↓↓↓

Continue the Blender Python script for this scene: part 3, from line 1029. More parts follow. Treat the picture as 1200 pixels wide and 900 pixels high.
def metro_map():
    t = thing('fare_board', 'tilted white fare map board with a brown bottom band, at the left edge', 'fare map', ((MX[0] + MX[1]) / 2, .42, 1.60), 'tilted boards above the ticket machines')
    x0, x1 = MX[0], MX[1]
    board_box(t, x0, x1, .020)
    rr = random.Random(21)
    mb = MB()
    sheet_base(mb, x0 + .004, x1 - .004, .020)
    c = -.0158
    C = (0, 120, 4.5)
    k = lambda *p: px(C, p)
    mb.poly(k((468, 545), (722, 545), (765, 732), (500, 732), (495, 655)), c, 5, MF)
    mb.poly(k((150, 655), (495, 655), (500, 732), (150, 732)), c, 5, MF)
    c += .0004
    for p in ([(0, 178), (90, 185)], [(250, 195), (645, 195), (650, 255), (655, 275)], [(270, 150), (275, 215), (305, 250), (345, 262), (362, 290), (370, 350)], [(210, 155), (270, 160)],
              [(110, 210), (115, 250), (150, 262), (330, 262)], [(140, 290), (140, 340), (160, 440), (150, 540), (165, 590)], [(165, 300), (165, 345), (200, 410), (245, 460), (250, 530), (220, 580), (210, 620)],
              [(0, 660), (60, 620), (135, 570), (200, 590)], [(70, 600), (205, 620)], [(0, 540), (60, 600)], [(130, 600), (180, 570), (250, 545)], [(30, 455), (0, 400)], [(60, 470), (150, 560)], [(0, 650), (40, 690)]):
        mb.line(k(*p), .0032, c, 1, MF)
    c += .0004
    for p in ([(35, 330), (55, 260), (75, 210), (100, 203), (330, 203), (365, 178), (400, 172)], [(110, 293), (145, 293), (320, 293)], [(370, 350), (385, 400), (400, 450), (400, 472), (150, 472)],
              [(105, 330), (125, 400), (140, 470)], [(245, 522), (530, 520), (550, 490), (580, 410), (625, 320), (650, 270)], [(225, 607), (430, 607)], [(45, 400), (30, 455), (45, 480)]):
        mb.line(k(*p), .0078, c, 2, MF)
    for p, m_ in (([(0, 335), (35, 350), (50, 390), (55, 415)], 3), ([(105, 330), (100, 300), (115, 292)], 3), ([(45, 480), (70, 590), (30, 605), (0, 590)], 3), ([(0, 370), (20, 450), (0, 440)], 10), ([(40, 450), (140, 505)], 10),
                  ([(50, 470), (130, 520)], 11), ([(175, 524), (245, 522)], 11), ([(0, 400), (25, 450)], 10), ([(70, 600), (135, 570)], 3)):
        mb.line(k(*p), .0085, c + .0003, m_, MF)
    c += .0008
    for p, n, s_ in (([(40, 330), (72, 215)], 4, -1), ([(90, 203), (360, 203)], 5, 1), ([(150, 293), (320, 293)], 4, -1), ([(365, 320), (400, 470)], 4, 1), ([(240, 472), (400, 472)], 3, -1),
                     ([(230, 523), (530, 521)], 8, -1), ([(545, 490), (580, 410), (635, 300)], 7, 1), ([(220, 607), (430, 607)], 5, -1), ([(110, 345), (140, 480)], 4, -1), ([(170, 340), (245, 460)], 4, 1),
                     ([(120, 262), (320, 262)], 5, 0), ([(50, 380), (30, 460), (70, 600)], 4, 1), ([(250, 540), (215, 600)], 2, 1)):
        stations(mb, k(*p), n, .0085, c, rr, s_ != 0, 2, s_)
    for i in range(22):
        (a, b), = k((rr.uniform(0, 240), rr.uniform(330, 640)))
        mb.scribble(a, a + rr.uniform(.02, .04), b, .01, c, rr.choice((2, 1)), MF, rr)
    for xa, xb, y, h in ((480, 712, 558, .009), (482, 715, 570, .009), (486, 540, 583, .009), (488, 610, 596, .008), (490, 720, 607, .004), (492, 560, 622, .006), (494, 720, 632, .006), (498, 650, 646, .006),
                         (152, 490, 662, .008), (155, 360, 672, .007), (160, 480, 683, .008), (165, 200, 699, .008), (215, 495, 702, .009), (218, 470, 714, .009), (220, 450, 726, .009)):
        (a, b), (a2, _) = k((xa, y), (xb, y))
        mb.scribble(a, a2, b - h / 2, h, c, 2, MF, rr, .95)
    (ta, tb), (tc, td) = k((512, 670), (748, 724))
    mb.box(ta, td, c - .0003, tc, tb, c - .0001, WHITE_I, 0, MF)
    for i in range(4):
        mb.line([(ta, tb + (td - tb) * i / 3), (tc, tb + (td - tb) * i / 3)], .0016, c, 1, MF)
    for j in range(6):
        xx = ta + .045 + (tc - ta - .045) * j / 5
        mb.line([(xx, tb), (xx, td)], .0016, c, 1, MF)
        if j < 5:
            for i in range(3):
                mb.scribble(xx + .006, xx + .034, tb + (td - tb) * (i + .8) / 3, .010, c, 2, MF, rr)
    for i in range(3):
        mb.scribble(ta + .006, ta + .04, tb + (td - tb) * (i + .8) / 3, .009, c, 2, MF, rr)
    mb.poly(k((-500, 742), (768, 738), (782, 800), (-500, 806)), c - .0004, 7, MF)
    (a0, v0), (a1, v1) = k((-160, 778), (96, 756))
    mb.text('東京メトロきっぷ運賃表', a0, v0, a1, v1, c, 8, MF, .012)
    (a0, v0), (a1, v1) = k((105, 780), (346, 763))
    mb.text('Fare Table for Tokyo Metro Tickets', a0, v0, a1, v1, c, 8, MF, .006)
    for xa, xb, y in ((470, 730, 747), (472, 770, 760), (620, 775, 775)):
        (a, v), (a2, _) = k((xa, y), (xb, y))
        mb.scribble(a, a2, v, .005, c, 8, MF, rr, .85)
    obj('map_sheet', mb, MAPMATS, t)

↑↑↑

Every line above should be retyped exactly as given.

Continue the Blender Python script for this scene: part 3, from line 1029. More parts follow. Treat the picture as 1200 pixels wide and 900 pixels high.
def metro_map():
    t = thing('fare_board', 'tilted white fare map board with a brown bottom band, at the left edge', 'fare map', ((MX[0] + MX[1]) / 2, .42, 1.60), 'tilted boards above the ticket machines')
    x0, x1 = MX[0], MX[1]
    board_box(t, x0, x1, .020)
    rr = random.Random(21)
    mb = MB()
    sheet_base(mb, x0 + .004, x1 - .004, .020)
    c = -.0158
    C = (0, 120, 4.5)
    k = lambda *p: px(C, p)
    mb.poly(k((468, 545), (722, 545), (765, 732), (500, 732), (495, 655)), c, 5, MF)
    mb.poly(k((150, 655), (495, 655), (500, 732), (150, 732)), c, 5, MF)
    c += .0004
    for p in ([(0, 178), (90, 185)], [(250, 195), (645, 195), (650, 255), (655, 275)], [(270, 150), (275, 215), (305, 250), (345, 262), (362, 290), (370, 350)], [(210, 155), (270, 160)],
              [(110, 210), (115, 250), (150, 262), (330, 262)], [(140, 290), (140, 340), (160, 440), (150, 540), (165, 590)], [(165, 300), (165, 345), (200, 410), (245, 460), (250, 530), (220, 580), (210, 620)],
              [(0, 660), (60, 620), (135, 570), (200, 590)], [(70, 600), (205, 620)], [(0, 540), (60, 600)], [(130, 600), (180, 570), (250, 545)], [(30, 455), (0, 400)], [(60, 470), (150, 560)], [(0, 650), (40, 690)]):
        mb.line(k(*p), .0032, c, 1, MF)
    c += .0004
    for p in ([(35, 330), (55, 260), (75, 210), (100, 203), (330, 203), (365, 178), (400, 172)], [(110, 293), (145, 293), (320, 293)], [(370, 350), (385, 400), (400, 450), (400, 472), (150, 472)],
              [(105, 330), (125, 400), (140, 470)], [(245, 522), (530, 520), (550, 490), (580, 410), (625, 320), (650, 270)], [(225, 607), (430, 607)], [(45, 400), (30, 455), (45, 480)]):
        mb.line(k(*p), .0078, c, 2, MF)
    for p, m_ in (([(0, 335), (35, 350), (50, 390), (55, 415)], 3), ([(105, 330), (100, 300), (115, 292)], 3), ([(45, 480), (70, 590), (30, 605), (0, 590)], 3), ([(0, 370), (20, 450), (0, 440)], 10), ([(40, 450), (140, 505)], 10),
                  ([(50, 470), (130, 520)], 11), ([(175, 524), (245, 522)], 11), ([(0, 400), (25, 450)], 10), ([(70, 600), (135, 570)], 3)):
        mb.line(k(*p), .0085, c + .0003, m_, MF)
    c += .0008
    for p, n, s_ in (([(40, 330), (72, 215)], 4, -1), ([(90, 203), (360, 203)], 5, 1), ([(150, 293), (320, 293)], 4, -1), ([(365, 320), (400, 470)], 4, 1), ([(240, 472), (400, 472)], 3, -1),
                     ([(230, 523), (530, 521)], 8, -1), ([(545, 490), (580, 410), (635, 300)], 7, 1), ([(220, 607), (430, 607)], 5, -1), ([(110, 345), (140, 480)], 4, -1), ([(170, 340), (245, 460)], 4, 1),
                     ([(120, 262), (320, 262)], 5, 0), ([(50, 380), (30, 460), (70, 600)], 4, 1), ([(250, 540), (215, 600)], 2, 1)):
        stations(mb, k(*p), n, .0085, c, rr, s_ != 0, 2, s_)
    for i in range(22):
        (a, b), = k((rr.uniform(0, 240), rr.uniform(330, 640)))
        mb.scribble(a, a + rr.uniform(.02, .04), b, .01, c, rr.choice((2, 1)), MF, rr)
    for xa, xb, y, h in ((480, 712, 558, .009), (482, 715, 570, .009), (486, 540, 583, .009), (488, 610, 596, .008), (490, 720, 607, .004), (492, 560, 622, .006), (494, 720, 632, .006), (498, 650, 646, .006),
                         (152, 490, 662, .008), (155, 360, 672, .007), (160, 480, 683, .008), (165, 200, 699, .008), (215, 495, 702, .009), (218, 470, 714, .009), (220, 450, 726, .009)):
        (a, b), (a2, _) = k((xa, y), (xb, y))
        mb.scribble(a, a2, b - h / 2, h, c, 2, MF, rr, .95)
    (ta, tb), (tc, td) = k((512, 670), (748, 724))
    mb.box(ta, td, c - .0003, tc, tb, c - .0001, WHITE_I, 0, MF)
    for i in range(4):
        mb.line([(ta, tb + (td - tb) * i / 3), (tc, tb + (td - tb) * i / 3)], .0016, c, 1, MF)
    for j in range(6):
        xx = ta + .045 + (tc - ta - .045) * j / 5
        mb.line([(xx, tb), (xx, td)], .0016, c, 1, MF)
        if j < 5:
            for i in range(3):
                mb.scribble(xx + .006, xx + .034, tb + (td - tb) * (i + .8) / 3, .010, c, 2, MF, rr)
    for i in range(3):
        mb.scribble(ta + .006, ta + .04, tb + (td - tb) * (i + .8) / 3, .009, c, 2, MF, rr)
    mb.poly(k((-500, 742), (768, 738), (782, 800), (-500, 806)), c - .0004, 7, MF)
    (a0, v0), (a1, v1) = k((-160, 778), (96, 756))
    mb.text('東京メトロきっぷ運賃表', a0, v0, a1, v1, c, 8, MF, .012)
    (a0, v0), (a1, v1) = k((105, 780), (346, 763))
    mb.text('Fare Table for Tokyo Metro Tickets', a0, v0, a1, v1, c, 8, MF, .006)
    for xa, xb, y in ((470, 730, 747), (472, 770, 760), (620, 775, 775)):
        (a, v), (a2, _) = k((xa, y), (xb, y))
        mb.scribble(a, a2, v, .005, c, 8, MF, rr, .85)
    obj('map_sheet', mb, MAPMATS, t)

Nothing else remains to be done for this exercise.